Nicht viel anders beim EuGH. Diese Richter werden für jeweils sechs Jahre von den nationalen Regierungen ernannt, aus jedem EU-Land zwei. Beim Gerichtshof sind es ein Robenträger aus jedem Land. Dazu kommen 9 oder 11 Generalanwälte, ebenfalls von Gnaden der Mitgliedsländer. Und gegenüber diesen „müssen sie jede Gewähr für Unabhängigkeit bieten“? Doch Richter, die für ihren Job zu viel Berufsethos einbringen und kippen, was ihre Auftraggeber verabschiedet haben, dürften die längste Zeit „gerichtet“ haben.

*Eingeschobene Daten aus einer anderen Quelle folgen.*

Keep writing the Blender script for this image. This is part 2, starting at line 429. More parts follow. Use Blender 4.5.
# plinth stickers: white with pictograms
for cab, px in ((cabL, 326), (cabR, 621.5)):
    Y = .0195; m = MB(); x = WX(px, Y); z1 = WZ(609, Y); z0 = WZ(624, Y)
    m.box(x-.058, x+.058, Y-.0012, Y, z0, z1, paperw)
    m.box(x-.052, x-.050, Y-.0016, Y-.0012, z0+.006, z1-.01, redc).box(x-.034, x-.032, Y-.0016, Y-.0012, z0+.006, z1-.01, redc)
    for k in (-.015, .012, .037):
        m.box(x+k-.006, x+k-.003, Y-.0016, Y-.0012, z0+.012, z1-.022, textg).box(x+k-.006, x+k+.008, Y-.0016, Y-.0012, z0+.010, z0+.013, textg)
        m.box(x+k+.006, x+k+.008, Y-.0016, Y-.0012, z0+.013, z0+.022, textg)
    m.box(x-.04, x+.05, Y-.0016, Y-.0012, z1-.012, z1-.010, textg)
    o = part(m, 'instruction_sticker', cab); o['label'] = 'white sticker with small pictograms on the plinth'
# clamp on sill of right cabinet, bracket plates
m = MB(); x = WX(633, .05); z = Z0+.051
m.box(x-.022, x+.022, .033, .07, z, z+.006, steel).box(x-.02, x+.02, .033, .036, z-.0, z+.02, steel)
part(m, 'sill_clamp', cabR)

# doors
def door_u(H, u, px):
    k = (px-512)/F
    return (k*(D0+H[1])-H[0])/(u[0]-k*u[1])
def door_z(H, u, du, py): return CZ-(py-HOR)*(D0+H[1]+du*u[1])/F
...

Hier noch etwas Theorie zum Konstrukt Europäisches Parlament. Das ist jener Palast in Strasbourg für 750 Abgeordnete, von denen meist nur ein Zehntel anwesend ist (bei Beschlüssen reicht ein Drittel)! Sie sind anscheinend unterbezahlt? Aber mit der Vizepräsidentin Eva Kaili hatten die Scheichs von Katar Erbarmen und spannten ihr einen Schutzschirm auf. Gingen die anderen 13 Vize leer aus? Zurück zur Gerichtsbarkeit …

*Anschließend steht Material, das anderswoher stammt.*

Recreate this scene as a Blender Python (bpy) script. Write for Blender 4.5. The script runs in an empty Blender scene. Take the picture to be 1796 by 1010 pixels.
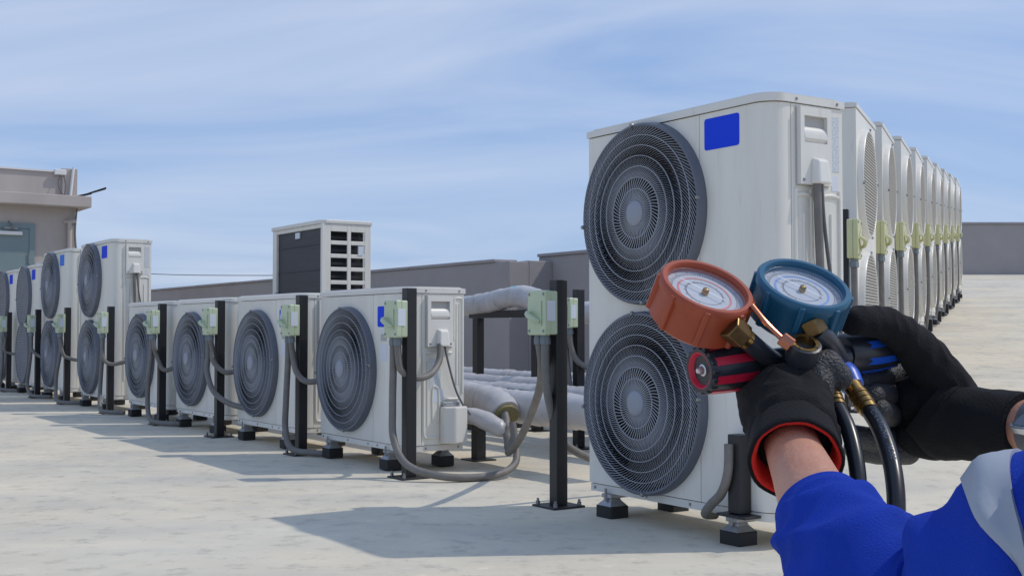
import bpy, bmesh, math, random
from mathutils import Vector, Matrix, noise
R = math.radians
PI = math.pi
rnd = random.Random(7)
scene = bpy.context.scene
col = scene.collection

# ------------------------------------------------------------------ camera
FPX, CX, CY = 2082.0, 898.0, 505.0
HC = 0.70
PITCH = math.atan(70 / FPX)
cd = bpy.data.cameras.new('camera')
cd.sensor_width = 36
cd.lens = 36 * FPX / 1796
cd.clip_start, cd.clip_end = 0.02, 3000
cam = bpy.data.objects.new('camera', cd)
cam.location = (0, 0, HC)
cam.rotation_euler = (PI / 2 + PITCH, 0, 0)
col.objects.link(cam)
scene.camera = cam

# ------------------------------------------------------------------ light
SUN_H = Vector((0.994, 0.095)).normalized()
SUN_EL = R(50.5)
sun_dir = Vector((SUN_H.x * math.cos(SUN_EL), SUN_H.y * math.cos(SUN_EL), math.sin(SUN_EL)))
sl = bpy.data.lights.new('sun', 'SUN')
sl.energy = 2.0
sl.angle = R(0.8)
sl.color = (1.0, 0.94, 0.84)
so = bpy.data.objects.new('sun', sl)
so.rotation_euler = (-sun_dir).to_track_quat('-Z', 'Y').to_euler()
so.location = (4, 2, 8)
col.objects.link(so)

w = bpy.data.worlds.new('World')
scene.world = w
w.use_nodes = True
nt = w.node_tree
nt.nodes.clear()
N = nt.nodes.new
L = nt.links.new
out = N('ShaderNodeOutputWorld')
bg = N('ShaderNodeBackground')
bg.inputs['Strength'].default_value = 0.15
sky = N('ShaderNodeTexSky')
sky.sky_type = 'NISHITA'
sky.sun_disc = False
sky.sun_elevation = SUN_EL
sky.sun_rotation = math.atan2(SUN_H.x, SUN_H.y)
sky.air_density, sky.dust_density, sky.ozone_density = 1.0, 0.6, 3.0
tint = N('ShaderNodeMix'); tint.data_type = 'RGBA'; tint.blend_type = 'MULTIPLY'
tint.inputs[0].default_value = 1.0
tint.inputs[7].default_value = (0.88, 0.86, 0.92, 1)
L(sky.outputs[0], tint.inputs[6])
# thin cirrus: a cloud sheet high above, sampled where the view ray meets it
tc = N('ShaderNodeTexCoord')
sep = N('ShaderNodeSeparateXYZ'); L(tc.outputs['Generated'], sep.inputs[0])
zz = N('ShaderNodeMath'); zz.operation = 'ADD'; zz.inputs[1].default_value = 0.30
zm = N('ShaderNodeMath'); zm.operation = 'MAXIMUM'; zm.inputs[1].default_value = 0.0
L(sep.outputs[2], zm.inputs[0]); L(zm.outputs[0], zz.inputs[0])
dv = N('ShaderNodeVectorMath'); dv.operation = 'DIVIDE'
cmb = N('ShaderNodeCombineXYZ')
for i in range(3): L(zz.outputs[0], cmb.inputs[i])
L(tc.outputs['Generated'], dv.inputs[0]); L(cmb.outputs[0], dv.inputs[1])
mp = N('ShaderNodeMapping'); mp.inputs['Rotation'].default_value = (0, 0, R(-32))
mp.inputs['Scale'].default_value = (0.62, 1.55, 1.2)
mp.inputs['Location'].default_value = (1.3, 0.55, 0)
L(dv.outputs[0], mp.inputs[0])
n1 = N('ShaderNodeTexNoise'); n1.inputs['Scale'].default_value = 1.25; n1.inputs['Detail'].default_value = 6
n1.inputs['Roughness'].default_value = 0.52; n1.inputs['Distortion'].default_value = 0.9
L(mp.outputs[0], n1.inputs[0])
cr = N('ShaderNodeValToRGB')
cr.color_ramp.elements[0].position = 0.34; cr.color_ramp.elements[0].color = (0, 0, 0, 1)
cr.color_ramp.elements[1].position = 0.76; cr.color_ramp.elements[1].color = (1, 1, 1, 1)
L(n1.outputs[0], cr.inputs[0])
cf = N('ShaderNodeMath'); cf.operation = 'MULTIPLY'; cf.inputs[1].default_value = 0.5
L(cr.outputs[0], cf.inputs[0])
cm = N('ShaderNodeMix'); cm.data_type = 'RGBA'
cm.inputs[7].default_value = (6.0, 6.15, 6.5, 1)
veil = N('ShaderNodeMix'); veil.data_type = 'RGBA'; veil.inputs[0].default_value = 0.72
veil.inputs[7].default_value = (1.92, 2.98, 5.1, 1)
L(tint.outputs[2], veil.inputs[6])
L(cf.outputs[0], cm.inputs[0]); L(veil.outputs[2], cm.inputs[6])
L(cm.outputs[2], bg.inputs[0]); L(bg.outputs[0], out.inputs[0])

vs = scene.view_settings
vs.view_transform = 'Standard'; vs.look = 'None'; vs.gamma = 1.0
vs.use_curve_mapping = False
vs.exposure = -0.02

# ------------------------------------------------------------------ frames
YAW = R(33.9)
sY, cY = math.sin(YAW), math.cos(YAW)
RX, RY = Vector((sY, -cY, 0)), Vector((cY, sY, 0))   # along the row towards us / behind the row
R0 = Vector((-1.036, 6.5, 0))
ROT = math.atan2(-cY, sY)
def row(s, v, z=0.0): return R0 + RX * s + RY * v + Vector((0, 0, z))
CF = Vector((0, math.cos(PITCH), math.sin(PITCH)))
CU = Vector((0, -math.sin(PITCH), math.cos(PITCH)))
CR = Vector((1, 0, 0))
def at(px, py, d): return Vector((0, 0, HC)) + CF * d + CR * ((px - CX) / FPX * d) + CU * ((CY - py) / FPX * d)

# ------------------------------------------------------------------ mesh helpers
class MB:
    def __init__(s): s.v = []; s.f = []
    def add(s, vs, fs):
        o = len(s.v); s.v += [tuple(p) for p in vs]; s.f += [tuple(i + o for i in f) for f in fs]; return s
    def box(s, x0, y0, z0, x1, y1, z1):
        return s.add([(x0,y0,z0),(x1,y0,z0),(x1,y1,z0),(x0,y1,z0),(x0,y0,z1),(x1,y0,z1),(x1,y1,z1),(x0,y1,z1)],
            [(0,3,2,1),(4,5,6,7),(0,1,5,4),(1,2,6,5),(2,3,7,6),(3,0,4,7)])
    def prism(s, poly, a, b, axis='z'):
        n = len(poly)
        def P(p, h):
            return {'z': (p[0], p[1], h), 'y': (p[0], h, p[1]), 'x': (h, p[0], p[1])}[axis]
        return s.add([P(p, a) for p in poly] + [P(p, b) for p in poly],
            [tuple(range(n))[::-1], tuple(range(n, 2*n))] + [(i, (i+1) % n, n + (i+1) % n, n + i) for i in range(n)])
    def lathe(s, prof, n=32, M=None, closed=False):
        M = M or Matrix.Identity(4)
        vs = []; m = len(prof)
        for i in range(n):
            a = 2*PI*i/n
            for r, z in prof: vs.append(M @ Vector((r*math.cos(a), r*math.sin(a), z)))
        fs = []
        for i in range(n):
            j = (i+1) % n
            for k in range(m if closed else m-1):
                k2 = (k+1) % m
                fs.append((i*m+k, j*m+k, j*m+k2, i*m+k2))
        return s.add(vs, fs)
    def tube(s, pts, rad, n=10, smooth=6, caps=True, flat=None):
        pts = [Vector(p) for p in pts]
        if not hasattr(rad, '__len__'): rad = [rad]*len(pts)
        if smooth > 1 and len(pts) > 2:
            q = []; rr = []
            for i in range(len(pts)-1):
                p0 = pts[max(i-1,0)]; p1 = pts[i]; p2 = pts[i+1]; p3 = pts[min(i+2,len(pts)-1)]
                for k in range(smooth):
                    t = k/smooth
                    q.append(.5*((2*p1)+(p2-p0)*t+(2*p0-5*p1+4*p2-p3)*t*t+(3*p1-p0-3*p2+p3)*t**3))
                    u = t*t*(3-2*t); rr.append(rad[i]*(1-u)+rad[i+1]*u)
            q.append(pts[-1]); rr.append(rad[-1]); pts, rad = q, rr
        m = len(pts)
        T = [(pts[min(i+1,m-1)]-pts[max(i-1,0)]).normalized() for i in range(m)]
        up = Vector((0,0,1)) if abs(T[0].z) < .9 else Vector((1,0,0))
        nx = T[0].cross(up).normalized(); vs = []
        for i in range(m):
            nx = (nx - T[i]*nx.dot(T[i])).normalized(); ny = T[i].cross(nx)
            for k in range(n):
                a = 2*PI*k/n
                vs.append(pts[i]+(nx*math.cos(a)+ny*math.sin(a))*rad[i])
        fs = [(i*n+k, i*n+(k+1)%n, (i+1)*n+(k+1)%n, (i+1)*n+k) for i in range(m-1) for k in range(n)]
        if caps: fs += [tuple(range(n))[::-1], tuple((m-1)*n+k for k in range(n))]
        return s.add(vs, fs)
    def cyl(s, a, b, r, n=16, r2=None): return s.tube([a, b], [r, r if r2 is None else r2], n, 1)
    def mesh(s, name):
        me = bpy.data.meshes.new(name); me.from_pydata(s.v, [], s.f)
        bm = bmesh.new(); bm.from_mesh(me); bmesh.ops.recalc_face_normals(bm, faces=bm.faces); bm.to_mesh(me); bm.free()
        return me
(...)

„Justitia“ wird immer mit einer Augenbinde abgebildet, weil sie „ohne Ansehen der Person Recht sprechen“ – solle. Aber um Personen geht es in Brüssel nicht. Die jene Juristen in ihr Amt hieven, Politiker, haben keine Augenbinde auf. Sie sehen, welcher Richter in welchem Verfahren wie abgestimmt hat. Als ich noch ehrenamtlicher Richter beim Landesarbeitsgericht Freiburg war, gab es auch gelegentlich Mehrheitsentscheidungen. Wer wie votiert hat, war dem uns ernennenden Wirtschaftsminister (jetzt Justizministerium) jedoch nicht zugänglich. LAG-Richter sind tatsächlich unabhängig.

Um das Problem abzuschließen: Die Herrschaften in den roten Roben ließen der Politik eine astronomische Schuldenmacherei durchgehen, die unsere Kinder und deren Kinder bis 2060 abzutragen haben. Wie wäre es, wenn die jungen Aktivisten die „laut sind, weil ihnen die Zukunft geklaut“ werde, sich einmal vor den höchsten Gerichten festkleben, statt auf unseren Straßen? Oder sie bilden eine Menschenkette zwischen Justizpalästen und Polithochburgen, den Zukunftsverhinderern für die Jugend. Aber jetzt wird eine andere „Sau durchs Dorf getrieben“, und zwar die …

„Reichsbürger“. Weniger als hundert Ewiggestrige mit wenig Haaren auf dem Kopf und nicht viel im Kopf hatten in Kleiderschränken „93 Waffen gehortet“. Die 3000 Polizisten fanden Steinschleudern, Schreckschusspistolen, eine Armbrust… Diese selbsternannten Reichsbürger haben, wie Millionen andere auch einen Doppelpass – neben dem deutschen noch einen mit dem Reichsadler drauf. Daneben haben wir aber Millionen …

„Neubürger“. Sie lassen ihre Waffen nicht im Schrank, sondern tragen ihre Messer griffbereit in der Tasche – und setzten sie tagtäglich ein. Nur die Bedienungsanleitung für die Messer, den Koran, haben sie im Schrank, wo einige Reichsbürger ihre „Waffen“ aufbewahrten. Diese Neudeutschen mit ihren Bärten erhalten nach wenigen Jahren einen Pass mit dem Bundesadler drauf – der nicht vor Straftaten schützt, sondern den Passinhaber vor seiner Abschiebung trotz begangener Straftaten.

Wer von den Dreien stellt die tatsächlich größere Gefahr für uns dar? Die Reichsbürger, die Neubürger oder gar das Junktim aus Politik, Justiz und (Nicht-)Strafvollzug?